S’il reconnaît le bien-fondé et l’intérêt de la comptabilité électronique, Fakir avertit cependant quant aux éventuelles répercussions socioéconomiques. «Ma crainte est que cette transparence ne soit pas du goût de tout le monde. Comme cela a été le cas par le passé, des sociétés et des personnes physiques préfèreront mettre la clé sous la porte et investir dans la pierre, ou investir en bourse… L’impact sera réel sur notre économie, surtout en termes de destruction d’emplois».

Une appréhension que ne partage pas le directeur de la Législation au sein de la DGI, Khalid Zazou: «Au sein de la DGI, nous avons modernisé nos moyens et pouvons agir à différents niveaux.
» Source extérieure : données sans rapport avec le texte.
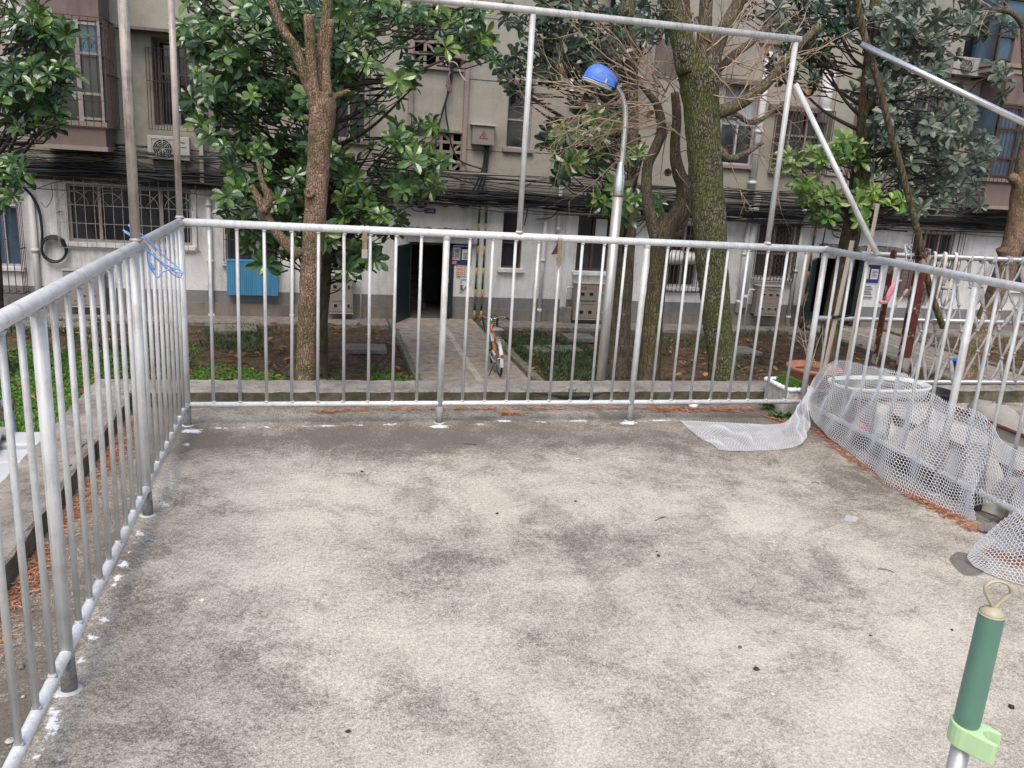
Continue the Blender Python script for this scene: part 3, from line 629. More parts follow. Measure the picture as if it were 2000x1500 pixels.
# the open doorway: frame, canopy, the leaf swung outward
x0, x1, z0, z1 = HO['D1']; mb = MB(); mb.box(x0-.05, x1+.55, B-.12, B-.003, z1+.02, z1+.17); mb.build('door_lintel', M['wall_white'], bld, bevel=.01)
mb = MB(); random.seed(12)
ex0, ez = fp((785, 445)); ex1 = fp((925, 450))[0]
for i in range(26): x = ex0+(ex1-ex0)*i/26; mb.box(x, x+(ex1-ex0)/26+.01, B-.3-random.uniform(0, .12), B-.004, ez-.05+random.uniform(-.03, .02), ez+.03+random.uniform(-.02, .03))
mb.build('broken_canopy', M['eave'], bld)
def door_leaf(hx, z0, z1, wd, ang, name='door'):
    d = Vector((math.cos(ang), -math.sin(ang), 0)); n_ = Vector((-d.y, d.x, 0)); h = Vector((hx, B-.02, z0)); mb = MB()
    def slab(u0, u1, v0, v1, o, t): mb.obox(h+d*((u0+u1)/2)+n_*o+Vector((0, 0, (v0+v1)/2)), d*((u1-u0)/2), n_*t, Vector((0, 0, (v1-v0)/2)))
    H = z1-z0
    slab(0, wd, .02, H, 0, .02); slab(0, wd, H*.47, H*.5, -.03, .012); slab(0, wd, H*.93, H, -.03, .012); slab(0, .06, .02, H, -.03, .012); slab(wd-.06, wd, .02, H, -.03, .012); slab(0, wd, .02, .1, -.03, .012)
    for i in range(1, 9): u = wd*i/9; slab(u-.008, u+.008, .1, H*.42, -.033, .008)
    slab(0, wd, H*.4, H*.43, -.03, .012)
    o = mb.build(name, M['door'], bld)
    mb = MB(); c = h+d*(wd-.1)+n_*-.045+Vector((0, 0, H*.53)); mb.obox(c, d*.03, n_*.012, Vector((0, 0, .06))); mb.obox(c+Vector((0, 0, .02)), d*.008, n_*.03, Vector((0, 0, .03)))
    mb.build('handle', M['steel'], o)
door_leaf(x0+.01, z0-.03, z1-.04, .82, R_(118)); mb = MB(); mb.box(x0, x0+.05, B-.03, B+.06, z0, z1); mb.box(x1-.05, x1, B-.03, B+.06, z0, z1); mb.box(x0+.05, x1-.05, B-.03, B+.06, z1-.05, z1)
mb.build('door_frame', M['door'], bld)
door_leaf(x1-.29, z0, z1-.06, .235, R_(2), 'door')
x0, x1, z0, z1 = HO['D2']; door_leaf(x0, z0-.03, z1, .95, R_(128)); door_leaf(x1-.34, z0, z1-.04, .3, R_(2))
ex0, ez = fp((1600, 480)); ex1 = fp((1745, 490))[0]; mb = MB()
for i in range(22): x = ex0+(ex1-ex0)*i/22; mb.box(x, x+(ex1-ex0)/22+.01, B-.35-random.uniform(0, .12), B-.004, ez-.05+random.uniform(-.03, .02), ez+.05+random.uniform(-.02, .03))
mb.build('broken_canopy', M['eave'], bld)
# enclosed balcony, upper left (pink block with its window band and cage)
def bay(px0, px1, py_top, py_sill, py_slab, dep, body, xl=None):
    """projecting balcony: apron, window band on the front and on the flank, pink spandrel above"""
    X0, X1 = oy((px0, (py_top+py_sill)/2), B-dep).x, oy((px1, (py_top+py_sill)/2), B-dep).x
    zt, zsil, zsl = oy(((px0+px1)/2, py_top), B-dep).z, oy(((px0+px1)/2, py_sill), B-dep).z, oy(((px0+px1)/2, py_slab), B-dep).z
    mb = MB(); y0 = B-dep
    mb.box(X0, X1, y0, B-.004, zt, zt+1.9); o = mb.build('balcony', M[body], bld)
    mb = MB(); mb.box(X0+.002, X1-.002, y0+.004, B-.004, zsl, zsil-.06); mb.build('apron', M[body], o)
    mb = MB(); mb.box(X0-.05, X1+.05, y0-.06, B-.006, zsil-.1, zsil); mb.box(X0-.03, X1+.03, y0-.03, B-.006, zsl-.1, zsl-.003); mb.build('balcony_slab', M['trim'], o)
    return o, X0, X1, y0, zt, zsil
o, X0, X1, y0, zt, zs_ = bay(60, 199, 36, 234, 282, 1.0, 'pink')
def band(o, X0, X1, y0, zt, zs_, cols, frame, glassf, flank_x, hi='glass_blue'):
    mb = MB(); fw = .045
    for i in range(cols+1): x = X0+(X1-X0)*i/cols; mb.box(max(X0, x-fw), min(X1, x+fw), y0, y0+.06, zs_, zt)
    H = zt-zs_
    for h in (.03, .28, .68, .97): mb.box(X0, X1, y0+.003, y0+.057, zs_+H*h-.025, zs_+H*h+.025)
    yy = np.linspace(y0+.06, B-.05, 4)
    for y in yy: mb.box(flank_x-.045, flank_x, y-.025, y+.025, zs_, zt)
    for h in (.03, .68, .97): mb.box(flank_x-.042, flank_x-.003, y0+.06, B-.02, zs_+H*h-.02, zs_+H*h+.02)
    f = mb.build('window_band', M[frame], bld)
    mb = MB(); mb.box(X0+.01, X1-.01, y0+.07, y0+.08, zs_+H*.68, zt); mb.build('pane', M[hi], f)
    mb = MB(); mb.box(X0+.01, X1-.01, y0+.07, y0+.08, zs_, zs_+H*.68); mb.box(flank_x-.06, flank_x-.05, y0+.08, B-.01, zs_, zt); mb.box(min(X0, X1)+.02, max(X0, X1)-.02, y0+.5, y0+.51, zs_, zt); mb.build('pane', M[glassf], f)
    return f
f = band(o, X0, X1, y0, zt, zs_, 3, 'frame', 'glass', X1)
mb = MB(); g0 = y0-.22; bars(mb, X0-.12, X1+.12, zs_-.12, zt+.05, g0, .15, .007, (0, .25, .66, 1), (5, zt-.55, .24))
for q in np.arange(g0+.12, B-.15, .13): mb.box(X1+.113, X1+.127, q-.006, q+.006, zs_-.12, zt+.05)
for h in (0, .5, 1): z = zs_-.12+(zt-zs_+.17)*h; mb.box(X1+.11, X1+.13, g0, B-.02, z-.008, z+.008)
mb.build('grille', M['iron'], f)
# flank of the recess and its soffit beside the balcony
x0, x1, z0, z1 = HO['U1']; mb = MB(); mb.box(X1+.16, x1+.3, B-.45, B-.004, z1+.06, z1+.12); mb.build('window_hood', M['eave'], bld)
mb = MB(); mb.box(x1+.12, x1+.2, B-.4, B-.004, HO['U1'][2]-1.2, z1+.06); mb.build('fin', M['wall_up'], bld)
# balcony in the middle upper wall, dark flank
o, X0, X1, y0, zt, zs_ = bay(1205, 1268, -40, 46, 78, .8, 'wall_up'); band(o, X0, X1, y0, zt, zs_, 3, 'frame_w', 'glass', X1, 'curtain')
mb = MB(); x0, z0 = fp((1275, 150)); x1, z1 = fp((1345, -20)); mb.box(x0, x1, B-.03, B-.003, z0, z1); mb.build('painted_shade_panel', M['eave'], bld)  # flat dark panel painted in for the shaded recess beside the balcony
mb = MB(); xa = fp((1222, 110))[0]; xb = fp((1250, 110))[0]; za = fp((1230, 152))[1]; zb = fp((1235, 76))[1]; mb.box(xa, xb, B-.5, B-.004, za, zb); mb.build('bracket_pier', M['wall_up'], bld)
# enclosed balcony, far right
o, X0, X1, y0, zt, zs_ = bay(1942, 2070, 208, 352, 405, .9, 'pink'); f = band(o, X0, X1, y0, zt, zs_, 3, 'iron', 'glass_blue', X0+.045)
mb = MB(); bars(mb, X0-.1, X1+.1, zs_-.1, zt, y0-.2, .13, .007, (0, .3, .66, 1)); mb.build('grille', M['iron'], f)
o, X0, X1, y0, zt, zs_ = bay(1960, 2070, -60, 128, 140, .9, 'pink'); band(o, X0, X1, y0, zt, zs_, 2, 'iron', 'glass_blue', X0+.045)
# lintel trims over some windows
for r in [(1402,155,1486,166), (1500,208,1616,219), (985,157,1043,165)]: strip(r, .14, 'pink', 'lintel')
# ================================================================== things fixed to the facade
def pipe(a, b, r, mat, label, group='white drain pipes on the facade', off=.07, name='drain_pipe', clamps=True, za=None, zb=None):
    pa, pb = oy(a, B-off), oy(b, B-off); x = (pa.x+pb.x)/2; mb = MB(); z0, z1 = (zb if zb is not None else pb.z), (za if za is not None else pa.z)
    mb.tube([(x, B-off, z0), (x, B-off, z1)], r, 10)
    if clamps:
        for z in np.arange(z0+.3, z1, 1.3): mb.tube([(x, B-off, z-.04), (x, B-off, z+.04)], r*1.25, 10); mb.box(x-.02, x+.02, B-off, B-.004, z-.012, z+.012)
    return one(name, mb, M[mat], label, 'pipe', group)
pipe((26,0),(80,620),.075,'pvc','leftmost white drain pipe, beside the balcony and the coiled black cable', za=6.0, zb=GZ+.1) if False else None
for px, py0, py1, r, lab in [(28, 0, 240, .08, 'white drain pipe left of the caged pink balcony'), (72, 380, 625, .07, 'white drain pipe beside the coiled black cable at lower left'), (400, -20, 330, .07, 'white drain pipe right of the upper left recessed window'),
     (413, 370, 640, .06, 'slim white drain pipe left of the blue ribbed panel'), (572, 425, 640, .05, 'thin grey pipe just left of the pruned tree trunk'), (1062, 400, 628, .05, 'thin white pipe between the narrow window and the clip on the rail'),
     (1093, 365, 470, .05, 'short white pipe ending above the rail clip'), (1455, 400, 610, .06, 'white drain pipe right of the mossy trunk, the thinner of two'), (1467, 380, 600, .09, 'thick white drain pipe right of the mossy trunk'),
     (1487, 100, 380, .09, 'thick white drain pipe on the upper wall right of the mossy trunk'), (1614, 140, 240, .16, 'wide grey duct on the upper wall behind the tall frame post'), (1117, 140, 205, .05, 'short white pipe behind the blue lamp head'), (1937, 60, 290, .1, 'white drain pipe on the corner of the far right balcony'),
     (1557, 400, 640, .06, 'grey drain pipe left of the far doorway')]:
    pipe((px, py0), (px-(py1-py0)*.02, py1), r, 'pvc', lab)
def hazard(px0, px1, lab):
    a, b = oy((px0, 395), B-.09), oy((px1, 622), B-.09); x = b.x; rt_ = thing('guard_pipe', lab, 'pipe', (x, B-.09, GZ+.03), 'black and yellow guard pipes'); H = a.z-GZ; n = 11
    for i in range(n):
        mb = MB(); mb.tube([(x, B-.09, GZ+.03+H*i/n), (x, B-.09, GZ+.03+H*(i+1)/n)], .028, 10); mb.build('stripe', M['yellow' if i % 2 == 0 else 'green_dark'], rt_)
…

Ce n’est pas en passant à l’informel qu’un contribuable échappera au contrôle».

>>Comment faire réussir cette mesure?

El Mehdi Fakir retient deux priorités: une application graduelle de la comptabilité électronique, assortie d’un sérieux effort de communication de la part des autorités compétentes.
«Il faut y aller par étapes afin que la comptabilité électronique n’ait pas d’effets contre-productifs. De par ma profession je peux vous certifier que cette mesure rend les gens inquiets. Ils ne sont pas habitués à ce degré de transparence, alors qu’ils sont plutôt familiers avec des pratiques favorisant l’informel et la facturation ‘’au noir’’. D’où aussi l’importance de sensibiliser les contribuables en optant pour une approche pédagogique, afin d’instaurer un mindset favorable à l’adoption généralisée de la comptabilité électronique».

Du côté de la DGI, notre interlocuteur confirme le caractère progressif du déploiement de cette mesure, tout en soulignant qu’elle s’appliquera à une catégorie bien précise de contribuables: «Aujourd’hui, beaucoup d’entreprises – surtout des PME, présentent leur comptabilité papier à un fiduciaire, afin de procéder à sa saisie sur un progiciel de comptabilité. A nos yeux, la viabilité des PME prime sur tout le reste, et nous n’allons certainement pas leur imposer une charge supplémentaire,» tempère Khalid Zazou.